Di certo il piano topografico, la sfera locale, le verticali, le proiezioni dei punti, le coordinate e tutte quelle entità geometriche assunte come modelli per la topografia non le ha viste mai nessuno, se non con la propria mente (leggi anche Momenti di topografia, terza puntata).

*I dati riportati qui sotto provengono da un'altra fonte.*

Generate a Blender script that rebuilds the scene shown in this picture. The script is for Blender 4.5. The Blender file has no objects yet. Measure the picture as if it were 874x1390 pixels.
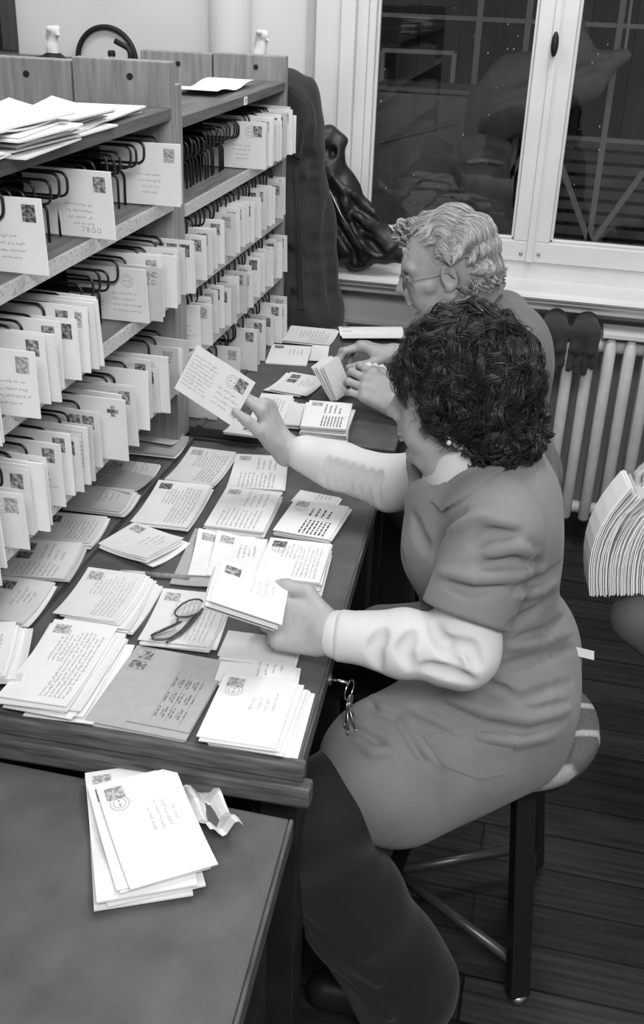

All’elaborazione umana è indispensabile “ingabbiare” il mondo fenomenico in modelli matematico-geometrici, per averne una probatoria interpretazione, che faccia da argine alle descrizioni solo qualitative (a chiacchiere), poco o punto convincenti, come avveniva prima della cosiddetta “rivoluzione scientifica” secentesca e come ancora avviene, quando si affrontano argomenti che non possono essere descritti con procedimenti matematici e misurativi, o che, al momento, sfuggono a qualsiasi spiegazione razionale. In questi casi, ove tutti o quasi possono dire “la loro”, anche in maniera fantasiosa se non esoterica, si dovrebbero sospendere i giudizi di qualsiasi tipo, per non incappare in improvvisazioni spesso pericolose.
Eh già, senza i modelli non si avrebbe l’opportunità di misurare i fenomeni e quant’altro possa servire al processo scientifico, quello vero, per ottenere quell’esattezza che scongiurerebbe, in accordo con Koyré (filosofo della scienza – 1892 – 1964), il ritorno al “mondo del pressappoco” di medievale memoria.
Se la tendenza umana è quella di descrivere la natura con forme mentali che appaiono più consone e comode in quel momento storico, mi sento comunque di dire che essa, la natura, per esistere non ha alcun bisogno di essere inquadrata in modelli matematici; quest’ultimi sono solo una nostra esigenza, anche se indispensabile, e che appaiono comunque come approssimazioni dei fenomeni che si stanno indagando, passibili, i modelli, di confutazioni che ne possono mettere in crisi l’intera architettura di pensiero e applicativa; non pochi modelli galileiani e newtoniani secenteschi, ad esempio, sono stati messi in discussione e sostituiti con altri più probatori.
Chi ancora afferma che “tutto è numero” vuol forse dire che esiste un’entità che ha conformato la natura in senso matematico ed essa natura ha dovuto adattarsi ai modelli creati a priori per essa? Mi appare una posizione insostenibile, anche se studiosi di rango hanno cercato e cercano ancora di renderla accettabile: secondo il mio pensiero – non solo mio – è il modello che deve conformarsi al mondo fenomenico e non viceversa.
Mi è sembrato doveroso accennare alle questioni su tratteggiate, perché, ritornando al piano topografico e allo spazio cartesiano che servono per definire la posizione dei punti della collinetta, il ragionamento che ho tentato di chiarire deriva dal fatto, che pur non sempre del tutto convincenti, con detti modelli si riesce a descrivere topograficamente la collinetta in maniera accettabile, e se fosse possibile prendere in considerazione altri e più probatori modelli, la cosa non dovrebbe scandalizzare, anche se quello che si ritiene attualmente valido divenisse obsoleto.
Tutto e tutti possono essere messi in discussione, educatamente.